-------- Source material --------

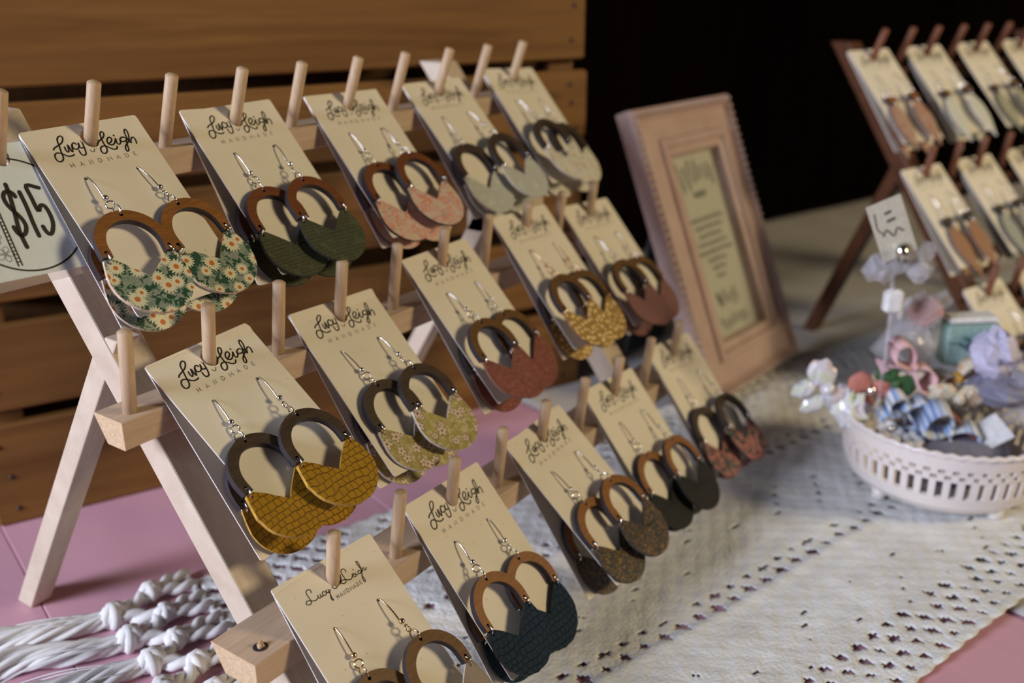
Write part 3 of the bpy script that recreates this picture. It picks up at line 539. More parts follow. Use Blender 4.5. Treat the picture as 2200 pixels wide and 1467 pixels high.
for (i, j), (look, lt, ed, dk, wd, wr, fs) in SET.items():
    k = (j - 1) // 2; where = f'{ROWN[i]} row'
    fr = CARDS['f%d%d' % (i, j)]; c = make_card(fr, f'cream card holding {look} earrings, {ORD[k]} from left at front of the {where}', 'front cards on the pale rack', 1 if (i, j) == (2, 1) else 0)
    for s in (-1, 1):
        top = s == fs; an, ox, oy = POSE.get((i, j, s), (random.uniform(-4, 3), random.uniform(-1.5, 1.5), random.uniform(-2.4, -1.2))); ang = math.radians(an)
        earring(c, s, 0.0042 if top else 0.0010, ang, M[wd], L[lt], E_[ed], dk, M[wr], f'{"left" if s < 0 else "right"} {look} drop earring on the front card in the {where}', 'earrings on the front cards', lean=-0.03 if top else 0.01, off=(ox, oy))
    bk = {(0, 1): (53.9, 0.0), (0, 3): (55.2, 0.068), (1, 1): (53.2, -0.048), (1, 3): (53.6, 0.02), (1, 5): (53.2, 0.014)}.get((i, j)); H = Vector(fr[0]); pv = PEGV[i]
    rb = RAILS[i]
    tfr = (H.z - rb[2]) / pv.z; tb = max(0.20, tfr - 0.05); 
    Hb = Vector((H.x, rb[1] + pv.y * tb, rb[2] + pv.z * tb)); el = math.radians(random.uniform(53.5, 55)); rl = random.uniform(0.005, 0.045)
    if bk: el = math.radians(max(53.2, bk[0])); rl = bk[1]
    Db = Vector((0, -math.cos(el), -math.sin(el))); Xb = Vector((1, 0, 0))
    Xr = Xb * math.cos(rl) + Db * math.sin(rl); Dr = Db * math.cos(rl) - Xb * math.sin(rl)
    cb = make_card((Hb, Xr, Dr), f'cream card tucked behind the {look} card in the {where}', 'back cards on the pale rack')
    for s in (-1, 1):
        earring(cb, s, 0.0009, math.radians(random.uniform(0, 4)), M[wd], L[lt], E_[ed], 'thin', M[wr], f'{"left" if s < 0 else "right"} {look} earring on the card behind, {where}', 'earrings on the back cards', off=(1.0, -1.4))
# second rack: leaf earrings
SET2 = {(0, 0): ('pink floral leaf', 'pinkleaf', 'mid', 'cedar'), (0, 2): ('white leaf', 'white', 'pale', 'oak'), (0, 4): ('olive-grey leaf', 'sage', 'dark', 'oak'), (0, 6): ('terracotta leaf', 'terracotta', 'mid', 'oak'),
        (1, 0): ('terracotta leaf', 'terracotta', 'mid', 'walnut'), (1, 2): ('grey-green leaf', 'greygreen', 'dark', 'walnut'), (1, 4): ('white leaf', 'white', 'pale', 'oak'), (2, 0): ('dark arch', 'black', 'dark', 'cedar'), (2, 2): ('grey-green leaf', 'greygreen', 'dark', 'walnut')}
for (i, j), (look, lt, ed, wd) in SET2.items():
    rb = RAILS[i]; pv = PEGV[i]
    for back in (0, 1):
        if back and j > 2: continue
        el = math.radians(52.6 if back else 47.0); t_ = 0.24 if back else 0.30
        Hb = R2M @ Vector((rb[0] + j * S, rb[1] + pv.y * t_, rb[2] + pv.z * t_)); X = R2M.to_3x3() @ Vector((1, 0, 0)); D = R2M.to_3x3() @ Vector((0, -math.cos(el), -math.sin(el)))
        c = make_card((Hb, X, D), f'{"cream card behind" if back else "cream card with"} {look} {"card" if back else "earrings"}, {ORD[j // 2]} in {ROWN[i]} row of dark rack', 'cards on the dark rack')
        for s in (-1, 1):
            earring(c, s, 0.0010 if back else (0.0042 if s > 0 else 0.0010), math.radians(random.uniform(-7, 2)), M[wd], L[lt], E_[ed], 'thin', M['silver'],
                    f'{"left" if s < 0 else "right"} {look} earring on {ORD[j // 2]} {"back" if back else "front"} card, {ROWN[i]} row of dark rack', 'earrings on the dark rack', 'arch' if (i, j) == (2, 0) else 'leaf')

# ------------------------------------------------------------------ price sign on the first top peg
def clear(name, col=(0.9, 0.9, 0.92), alpha=0.25, rough=0.12):
    t = NT(name); f = t.noise(t.coord(200), 1.0, 2); c = t.mix(f, tuple(x * 0.95 for x in col), col); return t.out(c, rough, Alpha=alpha, IOR=1.45)
M['acrylic'] = clear('clear_plastic_sleeve', (0.75, 0.70, 0.70), 0.22); M['white_paper'] = plain('white_paper', (0.76, 0.86, 0.97), 0.3, 0, 0.03)  # paper's bluish tint puts a cool glossy reflection into the base colour
el = math.radians(54.6); SD = Vector((0, -math.cos(el), -math.sin(el))); SX = Vector((1, 0, 0)); sg0 = Vector((0, -0.0025, 0.0066))
sign = prop(empty('price_sign', mat=frame3(sg0, SX, -SD, SX.cross(-SD))), 'white price sign lettered in black, hung on the leftmost top peg', 'sign')
rot6 = lambda u, v: (u, -v)
hole = z2(circle(0, 0.2, 3.6, 4.4, 18))
mk('sleeve', MB().plate(z2([(-33, -53.5), (25, -54.3), (25, 6.5), (-33, 7.5)]), [hole], -0.0010, -0.0003, 0).mesh('sleeve'), sign, M['acrylic'])
mk('paper', MB().plate(z2([(-31.5, -49.5), (23.5, -52.0), (23.5, 5.2), (-31.5, 6.2)]), [hole], -0.0002, 0.0, 0).mesh('paper'), sign, M['white_paper'])
pb = MB(); zz = 0.00006
for st in SIGN: ink(pb, [(u * mm, -v * mm) for u, v in st], 1.75 * mm, zz, 4)
ink(pb, [((-4.3 + 24.3 * math.cos(a)) * mm, (-24.6 + 24.3 * math.sin(a)) * mm) for a in [math.radians(82 - 5 * k) for k in range(66)]], 0.75 * mm, zz, 2)
for x0, x1 in ((-11.0, -12.5), (-12.3, -14.0)): ink(pb, [(x0 * mm, -22.5 * mm), (x1 * mm, -45.2 * mm)], 0.6 * mm, zz, 1, False)
for k in range(14):
    y = -23.5 - 1.55 * k; x = -11.7 - 1.5 * k / 14; ink(pb, [((x - 0.5) * mm, y * mm), ((x + 0.5) * mm, y * mm)], 0.45 * mm, zz, 1, False)
fp = MB()
for cx, cy, r0 in ((-16.5, -39.5, 3.4), (-17.5, -32.5, 2.8), (-20.5, -36, 3.0)):
    for k in range(5):
        a = 2 * math.pi * k / 5 + cx
        ink(fp, [((cx + q * math.cos(a + w_)) * mm, (cy + q * math.sin(a + w_)) * mm) for q, w_ in ((0.3, 0), (r0 * .7, -.45), (r0, 0), (r0 * .7, .45), (0.3, 0))], 0.2 * mm, zz, 4)
mk('price_lettering', pb.mesh('price_lettering'), sign, M['ink']); mk('flower_drawing', fp.mesh('flower_drawing'), sign, M['ink'])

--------

__Exercise__:
Copy out all the data exactly; skip the pictures.

__Written response__:
Write part 3 of the bpy script that recreates this picture. It picks up at line 539. More parts follow. Use Blender 4.5. Treat the picture as 2200 pixels wide and 1467 pixels high.
for (i, j), (look, lt, ed, dk, wd, wr, fs) in SET.items():
    k = (j - 1) // 2; where = f'{ROWN[i]} row'
    fr = CARDS['f%d%d' % (i, j)]; c = make_card(fr, f'cream card holding {look} earrings, {ORD[k]} from left at front of the {where}', 'front cards on the pale rack', 1 if (i, j) == (2, 1) else 0)
    for s in (-1, 1):
        top = s == fs; an, ox, oy = POSE.get((i, j, s), (random.uniform(-4, 3), random.uniform(-1.5, 1.5), random.uniform(-2.4, -1.2))); ang = math.radians(an)
        earring(c, s, 0.0042 if top else 0.0010, ang, M[wd], L[lt], E_[ed], dk, M[wr], f'{"left" if s < 0 else "right"} {look} drop earring on the front card in the {where}', 'earrings on the front cards', lean=-0.03 if top else 0.01, off=(ox, oy))
    bk = {(0, 1): (53.9, 0.0), (0, 3): (55.2, 0.068), (1, 1): (53.2, -0.048), (1, 3): (53.6, 0.02), (1, 5): (53.2, 0.014)}.get((i, j)); H = Vector(fr[0]); pv = PEGV[i]
    rb = RAILS[i]
    tfr = (H.z - rb[2]) / pv.z; tb = max(0.20, tfr - 0.05); 
    Hb = Vector((H.x, rb[1] + pv.y * tb, rb[2] + pv.z * tb)); el = math.radians(random.uniform(53.5, 55)); rl = random.uniform(0.005, 0.045)
    if bk: el = math.radians(max(53.2, bk[0])); rl = bk[1]
    Db = Vector((0, -math.cos(el), -math.sin(el))); Xb = Vector((1, 0, 0))
    Xr = Xb * math.cos(rl) + Db * math.sin(rl); Dr = Db * math.cos(rl) - Xb * math.sin(rl)
    cb = make_card((Hb, Xr, Dr), f'cream card tucked behind the {look} card in the {where}', 'back cards on the pale rack')
    for s in (-1, 1):
        earring(cb, s, 0.0009, math.radians(random.uniform(0, 4)), M[wd], L[lt], E_[ed], 'thin', M[wr], f'{"left" if s < 0 else "right"} {look} earring on the card behind, {where}', 'earrings on the back cards', off=(1.0, -1.4))
# second rack: leaf earrings
SET2 = {(0, 0): ('pink floral leaf', 'pinkleaf', 'mid', 'cedar'), (0, 2): ('white leaf', 'white', 'pale', 'oak'), (0, 4): ('olive-grey leaf', 'sage', 'dark', 'oak'), (0, 6): ('terracotta leaf', 'terracotta', 'mid', 'oak'),
        (1, 0): ('terracotta leaf', 'terracotta', 'mid', 'walnut'), (1, 2): ('grey-green leaf', 'greygreen', 'dark', 'walnut'), (1, 4): ('white leaf', 'white', 'pale', 'oak'), (2, 0): ('dark arch', 'black', 'dark', 'cedar'), (2, 2): ('grey-green leaf', 'greygreen', 'dark', 'walnut')}
for (i, j), (look, lt, ed, wd) in SET2.items():
    rb = RAILS[i]; pv = PEGV[i]
    for back in (0, 1):
        if back and j > 2: continue
        el = math.radians(52.6 if back else 47.0); t_ = 0.24 if back else 0.30
        Hb = R2M @ Vector((rb[0] + j * S, rb[1] + pv.y * t_, rb[2] + pv.z * t_)); X = R2M.to_3x3() @ Vector((1, 0, 0)); D = R2M.to_3x3() @ Vector((0, -math.cos(el), -math.sin(el)))
        c = make_card((Hb, X, D), f'{"cream card behind" if back else "cream card with"} {look} {"card" if back else "earrings"}, {ORD[j // 2]} in {ROWN[i]} row of dark rack', 'cards on the dark rack')
        for s in (-1, 1):
            earring(c, s, 0.0010 if back else (0.0042 if s > 0 else 0.0010), math.radians(random.uniform(-7, 2)), M[wd], L[lt], E_[ed], 'thin', M['silver'],
                    f'{"left" if s < 0 else "right"} {look} earring on {ORD[j // 2]} {"back" if back else "front"} card, {ROWN[i]} row of dark rack', 'earrings on the dark rack', 'arch' if (i, j) == (2, 0) else 'leaf')

# ------------------------------------------------------------------ price sign on the first top peg
def clear(name, col=(0.9, 0.9, 0.92), alpha=0.25, rough=0.12):
    t = NT(name); f = t.noise(t.coord(200), 1.0, 2); c = t.mix(f, tuple(x * 0.95 for x in col), col); return t.out(c, rough, Alpha=alpha, IOR=1.45)
M['acrylic'] = clear('clear_plastic_sleeve', (0.75, 0.70, 0.70), 0.22); M['white_paper'] = plain('white_paper', (0.76, 0.86, 0.97), 0.3, 0, 0.03)  # paper's bluish tint puts a cool glossy reflection into the base colour
el = math.radians(54.6); SD = Vector((0, -math.cos(el), -math.sin(el))); SX = Vector((1, 0, 0)); sg0 = Vector((0, -0.0025, 0.0066))
sign = prop(empty('price_sign', mat=frame3(sg0, SX, -SD, SX.cross(-SD))), 'white price sign lettered in black, hung on the leftmost top peg', 'sign')
rot6 = lambda u, v: (u, -v)
hole = z2(circle(0, 0.2, 3.6, 4.4, 18))
mk('sleeve', MB().plate(z2([(-33, -53.5), (25, -54.3), (25, 6.5), (-33, 7.5)]), [hole], -0.0010, -0.0003, 0).mesh('sleeve'), sign, M['acrylic'])
mk('paper', MB().plate(z2([(-31.5, -49.5), (23.5, -52.0), (23.5, 5.2), (-31.5, 6.2)]), [hole], -0.0002, 0.0, 0).mesh('paper'), sign, M['white_paper'])
pb = MB(); zz = 0.00006
for st in SIGN: ink(pb, [(u * mm, -v * mm) for u, v in st], 1.75 * mm, zz, 4)
ink(pb, [((-4.3 + 24.3 * math.cos(a)) * mm, (-24.6 + 24.3 * math.sin(a)) * mm) for a in [math.radians(82 - 5 * k) for k in range(66)]], 0.75 * mm, zz, 2)
for x0, x1 in ((-11.0, -12.5), (-12.3, -14.0)): ink(pb, [(x0 * mm, -22.5 * mm), (x1 * mm, -45.2 * mm)], 0.6 * mm, zz, 1, False)
for k in range(14):
    y = -23.5 - 1.55 * k; x = -11.7 - 1.5 * k / 14; ink(pb, [((x - 0.5) * mm, y * mm), ((x + 0.5) * mm, y * mm)], 0.45 * mm, zz, 1, False)
fp = MB()
for cx, cy, r0 in ((-16.5, -39.5, 3.4), (-17.5, -32.5, 2.8), (-20.5, -36, 3.0)):
    for k in range(5):
        a = 2 * math.pi * k / 5 + cx
        ink(fp, [((cx + q * math.cos(a + w_)) * mm, (cy + q * math.sin(a + w_)) * mm) for q, w_ in ((0.3, 0), (r0 * .7, -.45), (r0, 0), (r0 * .7, .45), (0.3, 0))], 0.2 * mm, zz, 4)
mk('price_lettering', pb.mesh('price_lettering'), sign, M['ink']); mk('flower_drawing', fp.mesh('flower_drawing'), sign, M['ink'])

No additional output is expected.